What’s emerging from your interviews with experts in South Tyrol?
Rebecca Nelson: One of the major themes is coordination. And being here is an excellent context for thinking about that. There's inter-provincial coordination between Tyrol in Austria and South Tyrol, as well as the province and municipalities, the province and the national government, and then the Alpine Convention over the top of everything, plus lots of European directives. I think the fact that South Tyrol’s an autonomous province adds a really nice twist. Particularly that there's cultural difference between the German-speaking and the Italian-speaking populations, and that there's this cultural connection between the German-speaking population and mountain grazing. It means that the issue is perhaps more prominent than it would be in some other regions, there are all these really unique legal mechanisms to deal with it, that are intertwining the environment and culture in a really interesting way. It's great to have those intersections actually and be able to connect with people who are looking at all those different perspectives in one place.

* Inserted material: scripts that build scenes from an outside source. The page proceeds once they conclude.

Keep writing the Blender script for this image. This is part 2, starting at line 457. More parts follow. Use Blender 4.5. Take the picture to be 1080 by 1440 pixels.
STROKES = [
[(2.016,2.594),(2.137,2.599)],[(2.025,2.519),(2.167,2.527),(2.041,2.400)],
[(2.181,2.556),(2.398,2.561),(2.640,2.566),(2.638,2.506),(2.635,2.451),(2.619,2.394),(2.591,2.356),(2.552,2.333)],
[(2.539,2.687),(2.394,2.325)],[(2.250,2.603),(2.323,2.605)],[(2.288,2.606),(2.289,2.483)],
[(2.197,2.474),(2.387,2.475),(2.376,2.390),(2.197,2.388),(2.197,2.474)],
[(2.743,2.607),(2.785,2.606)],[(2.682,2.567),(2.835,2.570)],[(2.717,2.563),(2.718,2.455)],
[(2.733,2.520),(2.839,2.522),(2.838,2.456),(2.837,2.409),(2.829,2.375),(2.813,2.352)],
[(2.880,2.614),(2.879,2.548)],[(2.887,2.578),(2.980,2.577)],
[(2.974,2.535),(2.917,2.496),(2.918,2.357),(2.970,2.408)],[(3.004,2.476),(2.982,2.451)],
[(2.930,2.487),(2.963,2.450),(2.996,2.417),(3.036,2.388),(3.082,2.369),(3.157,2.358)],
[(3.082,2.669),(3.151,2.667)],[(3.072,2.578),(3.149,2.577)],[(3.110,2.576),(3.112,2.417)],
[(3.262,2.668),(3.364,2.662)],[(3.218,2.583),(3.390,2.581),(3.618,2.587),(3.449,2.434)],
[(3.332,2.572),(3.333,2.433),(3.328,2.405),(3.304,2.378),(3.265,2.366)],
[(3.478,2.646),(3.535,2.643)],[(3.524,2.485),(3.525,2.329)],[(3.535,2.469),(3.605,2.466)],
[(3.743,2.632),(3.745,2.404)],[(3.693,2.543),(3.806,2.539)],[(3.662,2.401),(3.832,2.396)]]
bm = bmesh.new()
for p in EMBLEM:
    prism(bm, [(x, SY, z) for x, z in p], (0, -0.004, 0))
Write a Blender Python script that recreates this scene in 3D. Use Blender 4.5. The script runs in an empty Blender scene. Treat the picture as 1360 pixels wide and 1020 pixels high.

In your book chapter, you talk about cities as being protagonists: environmental villains and victims.
Rebecca Nelson: The characters of the city as villain and city as victim are not intended to relate to any specific city. It's generalized, we see cities that occupy these positions in various ways, usually as a mixture of the two, of both villain and victim. But a villain city, as a stereotype, is a city that causes environmental damage outside of its boundaries, in the way that it gets resources for the city. So, for example, water resources that require dams to be built outside of a city or energy facilities that are located outside of a city but may pollute another area for the benefit of the city's residents.
And then within the city itself, around the world, and I think this rings true for many people, there are differences in the level of environmental health and environmental justice experienced by citizens in different parts of the city. People talk about there being a democratic deficit in terms of the people who are most vulnerable and who carry the greatest cumulative environmental burden, not having as much of a voice in political decision-making at the city level. A villain city is one that doesn't try to correct that democratic deficit, as well as causing environmental externalities outside of its boundaries.
The city as victim is really pointing to the fact that cities suffer from environmental problems that are caused outside their boundaries as well. So, cities, especially coastal cities, are very vulnerable to climate change which of course is caused by global activities, cumulative emissions emitted globally and because of this, it's very expensive for cities to think about ways to respond to climate change or to even understand the problem.